Habib Touhami: Souvenirs marquants de justice ordinaire
En 1979, la police française arrêta un étudiant tunisien (F.C.) à Paris en vertu de la loi «anti-casseurs» promulguée au début du septennat de Georges Pompidou (loi abrogée par François Mitterrand à son accession au pouvoir en 1981). Se trouvant par hasard dans le quartier de l’Opéra pour acheter un billet d’avion au moment où une violente manifestation s’y déroulait, F.C. fut arrêté «en costume trois-pièces» pour «rébellion, saccage et vol». Je ne commenterais pas ici le manque de «discernement» de la police française, ni les multiples péripéties judiciaires de l’affaire, juste ce qui s’est passé au Tribunal de Paris le jour où F.C. a été jugé une première fois.
Mon ami feu Hédi Belkhodja, consul général adjoint à Paris à l’époque, m’accompagna à cette occasion ainsi que le vice-président de l’Université parisienne dans laquelle F.C. était inscrit, venu témoigner en sa faveur. En attendant que le dossier de F.C. vienne devant le Tribunal, nous prîmes place pour assister aux interrogatoires d’un chef de famille d’origine asiatique arrêté par la police pour avoir hébergé un parent à lui soupçonné d’être un trafiquant de drogue. Ce monsieur parlait mal le français et le comprenait encore plus mal. Dans de telles circonstances, le Tribunal aurait dû requérir les services d’un traducteur assermenté, mais le juge passa outre. Première entorse au droit dans un pays qui se dit démocratique, et ce ne fut pas la seule.
Hagard et manifestement impressionné par la majesté des lieux qui en imposent à tous, ce chef de famille répondit timidement aux questions du juge tant bien que mal. Il reconnut avoir hébergé son parent de passage en France, mais déclara qu’il ignorait ses activités criminelles. Le juge lui répondit du tac au tac qu’aux yeux de la loi, il était complice, ce qui était vrai au regard des textes mais totalement erratique au regard des usages sociaux, et ce dans n’importe quelle société.
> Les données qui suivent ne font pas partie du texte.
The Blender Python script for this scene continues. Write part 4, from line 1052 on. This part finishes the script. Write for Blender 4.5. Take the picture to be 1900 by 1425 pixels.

On voit mal en effet un quidam de bonne foi, vous ou moi, exiger le B3 de son invité avant de le recevoir chez lui ou procéder à sa fouille corporelle et celle de ses bagages avant de le laisser franchir le seuil de sa porte.
Cet épisode a constitué pour moi un choc révélateur des limites de toute justice humaine, même en démocratie. Un juge qui applique strictement les textes est un juge qui reste dans sa zone de confort mais ce n’est nécessairement pas un juge qui rend justice. Que dire alors d’un juge qui interprète les textes sous le poids de certaines contraintes carriéristes ou politiques ! Cela rend d’autant plus risible la phrase entendue de la bouche d’hommes politiques accusés d’avoir commis des méfaits : «J’ai pleinement confiance dans la Justice de mon pays». Phrase convenue et un tantinet hypocrite que personne ne croit sincère, pas plus les juges que les citoyens au nom de qui la Justice rend la justice.